**Data shown:**
^^^^^^^^

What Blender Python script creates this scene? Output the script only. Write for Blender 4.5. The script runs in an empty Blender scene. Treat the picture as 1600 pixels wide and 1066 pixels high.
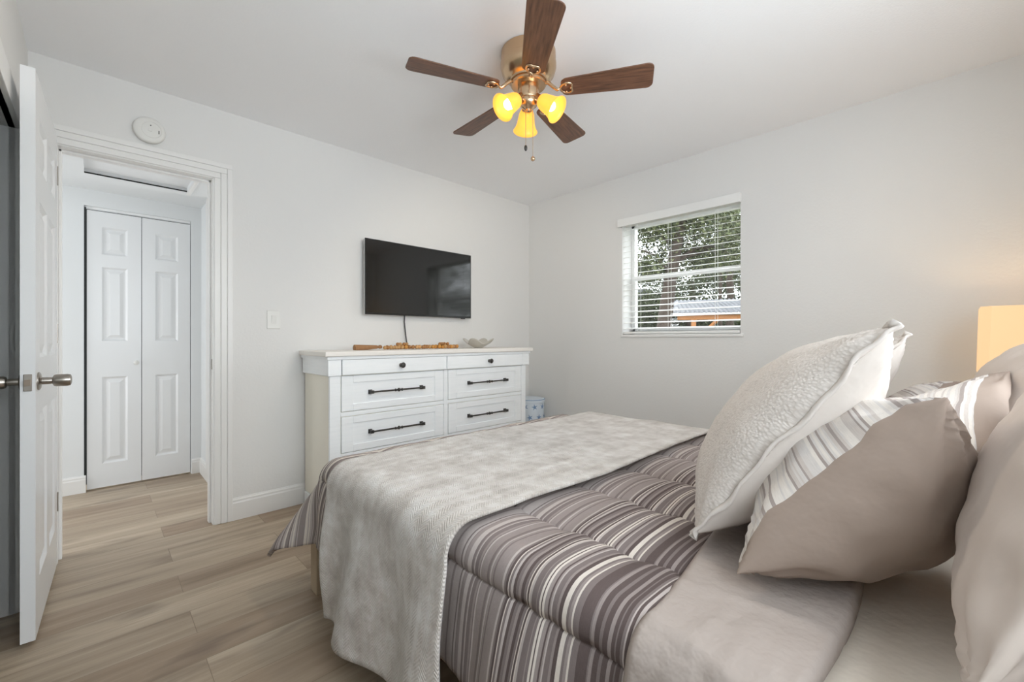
import bpy, math, random
import numpy as np
from mathutils import Vector, Matrix, noise
random.seed(7); PI = math.pi
S = bpy.context.scene; COL = S.collection

# ------------------------------------------------------------------ camera, world, lights, exposure
CAM = Vector((-3.163, -3.028, 1.09)); YAW = math.radians(46.0); FPX = 674.0
cd = bpy.data.cameras.new('camera'); cam = bpy.data.objects.new('camera', cd); COL.objects.link(cam)
cam.location = CAM; cam.rotation_euler = (PI/2, 0, YAW - PI/2)
cd.sensor_width = 36; cd.lens = FPX/1600*36; cd.shift_y = -3.5/1600; cd.clip_start = .02
S.camera = cam
W = bpy.data.worlds.new('overcast'); S.world = W; W.use_nodes = True
W.node_tree.nodes['Background'].inputs[0].default_value = (.90, .96, 1, 1)
W.node_tree.nodes['Background'].inputs[1].default_value = 4.6
def area(name, loc, rot, sx, sy, power, color):
    l = bpy.data.lights.new(name, 'AREA'); l.shape = 'RECTANGLE'; l.size = sx; l.size_y = sy
    l.energy = power; l.color = color
    o = bpy.data.objects.new(name, l); COL.objects.link(o); o.location = loc; o.rotation_euler = rot
    return o
area('rear_fill', (-2.3, -3.57, 1.52), (PI/2+math.radians(12), 0, 0), 1.8, 1.1, 21, (.80, .91, 1))   # added fill light in the unseen rear opening, faces +Y
area('hall_fill_right', (-.70, .5, .95), (PI/2, 0, PI/2), .7, 1.4, 16, (.93, .97, 1))        # added fill light at the right end of the hall, faces -X
area('hall_fill_left', (-5.05, .65, 1.1), (PI/2, 0, -PI/2), .9, 1.5, 18, (.93, .97, 1))   # fill light added out of view at the left hall end, faces +X
def point(name, loc, power, color, r):
    l = bpy.data.lights.new(name, 'POINT'); l.energy = power; l.color = color; l.shadow_soft_size = r
    o = bpy.data.objects.new(name, l); COL.objects.link(o); o.location = loc; return o
vs = S.view_settings; vs.view_transform = 'Standard'; vs.look = 'None'; vs.exposure = .07; vs.gamma = 1; vs.use_curve_mapping = False
S.cycles.max_bounces = 10; S.cycles.diffuse_bounces = 7; S.cycles.sample_clamp_indirect = 6

# ------------------------------------------------------------------ materials
def srgb(r, g, b):
    f = lambda c: (c/255/12.92 if c/255 <= .04045 else ((c/255+.055)/1.055)**2.4)
    return (f(r), f(g), f(b), 1)
class NT:
    def __init__(s, name):
        s.m = bpy.data.materials.new(name); s.m.use_nodes = True; s.t = s.m.node_tree
        s.b = s.t.nodes['Principled BSDF']; s.out = s.t.nodes['Material Output']
    def n(s, typ, **kw):
        x = s.t.nodes.new(typ)
        for k, v in kw.items():
            if k[0] == 'i':
                key = k[1:]; key = int(key) if key.isdigit() else key.replace('_', ' ')
                x.inputs[key].default_value = v
            else: setattr(x, k, v)
        return x
    def l(s, a, b): s.t.links.new(a, b)
    def math(s, op, a, b=None):
        x = s.n('ShaderNodeMath', operation=op)
        for i, v in enumerate((a, b)):
            if v is None: continue
            if isinstance(v, (int, float)): x.inputs[i].default_value = v
            else: s.l(v, x.inputs[i])
        return x.outputs[0]
    def ramp(s, fac, stops, interp='LINEAR'):
        r = s.n('ShaderNodeValToRGB'); r.color_ramp.interpolation = interp
        e = r.color_ramp.elements
        while len(e) < len(stops): e.new(0.5)
        for i, (p, c) in enumerate(stops): e[i].position = p; e[i].color = c
        s.l(fac, r.inputs[0]); return r.outputs[0]
    def mix(s, f, a, b, mode='MIX'):
        x = s.n('ShaderNodeMix', data_type='RGBA', blend_type=mode)
        for i, v in ((0, f), (6, a), (7, b)):
            if isinstance(v, (int, float, tuple)): x.inputs[i].default_value = v
            else: s.l(v, x.inputs[i])
        return x.outputs[2]
    def bump(s, h, strength, dist=.01):
        b = s.n('ShaderNodeBump', iStrength=strength, iDistance=dist); s.l(h, b.inputs['Height']); s.l(b.outputs[0], s.b.inputs['Normal'])
        return b
    def coords(s, kind='Object', scale=(1, 1, 1)):
        c = s.n('ShaderNodeTexCoord'); m = s.n('ShaderNodeMapping'); m.inputs['Scale'].default_value = scale
        s.l(c.outputs[kind], m.inputs[0]); return m.outputs[0]
    def noise(s, v, scale, detail=4, rough=.55):
        x = s.n('ShaderNodeTexNoise', iScale=scale, iDetail=detail, iRoughness=rough); s.l(v, x.inputs['Vector']); return x.outputs['Fac']
    def set(s, **kw):
        for k, v in kw.items(): s.b.inputs[k.replace('_', ' ')].default_value = v
        return s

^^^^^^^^

**What to work on:** Copy the whole listing above word for word but do not carry over the pictures.

**Complete output:**
What Blender Python script creates this scene? Output the script only. Write for Blender 4.5. The script runs in an empty Blender scene. Treat the picture as 1600 pixels wide and 1066 pixels high.
import bpy, math, random
import numpy as np
from mathutils import Vector, Matrix, noise
random.seed(7); PI = math.pi
S = bpy.context.scene; COL = S.collection

# ------------------------------------------------------------------ camera, world, lights, exposure
CAM = Vector((-3.163, -3.028, 1.09)); YAW = math.radians(46.0); FPX = 674.0
cd = bpy.data.cameras.new('camera'); cam = bpy.data.objects.new('camera', cd); COL.objects.link(cam)
cam.location = CAM; cam.rotation_euler = (PI/2, 0, YAW - PI/2)
cd.sensor_width = 36; cd.lens = FPX/1600*36; cd.shift_y = -3.5/1600; cd.clip_start = .02
S.camera = cam
W = bpy.data.worlds.new('overcast'); S.world = W; W.use_nodes = True
W.node_tree.nodes['Background'].inputs[0].default_value = (.90, .96, 1, 1)
W.node_tree.nodes['Background'].inputs[1].default_value = 4.6
def area(name, loc, rot, sx, sy, power, color):
    l = bpy.data.lights.new(name, 'AREA'); l.shape = 'RECTANGLE'; l.size = sx; l.size_y = sy
    l.energy = power; l.color = color
    o = bpy.data.objects.new(name, l); COL.objects.link(o); o.location = loc; o.rotation_euler = rot
    return o
area('rear_fill', (-2.3, -3.57, 1.52), (PI/2+math.radians(12), 0, 0), 1.8, 1.1, 21, (.80, .91, 1))   # added fill light in the unseen rear opening, faces +Y
area('hall_fill_right', (-.70, .5, .95), (PI/2, 0, PI/2), .7, 1.4, 16, (.93, .97, 1))        # added fill light at the right end of the hall, faces -X
area('hall_fill_left', (-5.05, .65, 1.1), (PI/2, 0, -PI/2), .9, 1.5, 18, (.93, .97, 1))   # fill light added out of view at the left hall end, faces +X
def point(name, loc, power, color, r):
    l = bpy.data.lights.new(name, 'POINT'); l.energy = power; l.color = color; l.shadow_soft_size = r
    o = bpy.data.objects.new(name, l); COL.objects.link(o); o.location = loc; return o
vs = S.view_settings; vs.view_transform = 'Standard'; vs.look = 'None'; vs.exposure = .07; vs.gamma = 1; vs.use_curve_mapping = False
S.cycles.max_bounces = 10; S.cycles.diffuse_bounces = 7; S.cycles.sample_clamp_indirect = 6

# ------------------------------------------------------------------ materials
def srgb(r, g, b):
    f = lambda c: (c/255/12.92 if c/255 <= .04045 else ((c/255+.055)/1.055)**2.4)
    return (f(r), f(g), f(b), 1)
class NT:
    def __init__(s, name):
        s.m = bpy.data.materials.new(name); s.m.use_nodes = True; s.t = s.m.node_tree
        s.b = s.t.nodes['Principled BSDF']; s.out = s.t.nodes['Material Output']
    def n(s, typ, **kw):
        x = s.t.nodes.new(typ)
        for k, v in kw.items():
            if k[0] == 'i':
                key = k[1:]; key = int(key) if key.isdigit() else key.replace('_', ' ')
                x.inputs[key].default_value = v
            else: setattr(x, k, v)
        return x
    def l(s, a, b): s.t.links.new(a, b)
    def math(s, op, a, b=None):
        x = s.n('ShaderNodeMath', operation=op)
        for i, v in enumerate((a, b)):
            if v is None: continue
            if isinstance(v, (int, float)): x.inputs[i].default_value = v
            else: s.l(v, x.inputs[i])
        return x.outputs[0]
    def ramp(s, fac, stops, interp='LINEAR'):
        r = s.n('ShaderNodeValToRGB'); r.color_ramp.interpolation = interp
        e = r.color_ramp.elements
        while len(e) < len(stops): e.new(0.5)
        for i, (p, c) in enumerate(stops): e[i].position = p; e[i].color = c
        s.l(fac, r.inputs[0]); return r.outputs[0]
    def mix(s, f, a, b, mode='MIX'):
        x = s.n('ShaderNodeMix', data_type='RGBA', blend_type=mode)
        for i, v in ((0, f), (6, a), (7, b)):
            if isinstance(v, (int, float, tuple)): x.inputs[i].default_value = v
            else: s.l(v, x.inputs[i])
        return x.outputs[2]
    def bump(s, h, strength, dist=.01):
        b = s.n('ShaderNodeBump', iStrength=strength, iDistance=dist); s.l(h, b.inputs['Height']); s.l(b.outputs[0], s.b.inputs['Normal'])
        return b
    def coords(s, kind='Object', scale=(1, 1, 1)):
        c = s.n('ShaderNodeTexCoord'); m = s.n('ShaderNodeMapping'); m.inputs['Scale'].default_value = scale
        s.l(c.outputs[kind], m.inputs[0]); return m.outputs[0]
    def noise(s, v, scale, detail=4, rough=.55):
        x = s.n('ShaderNodeTexNoise', iScale=scale, iDetail=detail, iRoughness=rough); s.l(v, x.inputs['Vector']); return x.outputs['Fac']
    def set(s, **kw):
        for k, v in kw.items(): s.b.inputs[k.replace('_', ' ')].default_value = v
        return s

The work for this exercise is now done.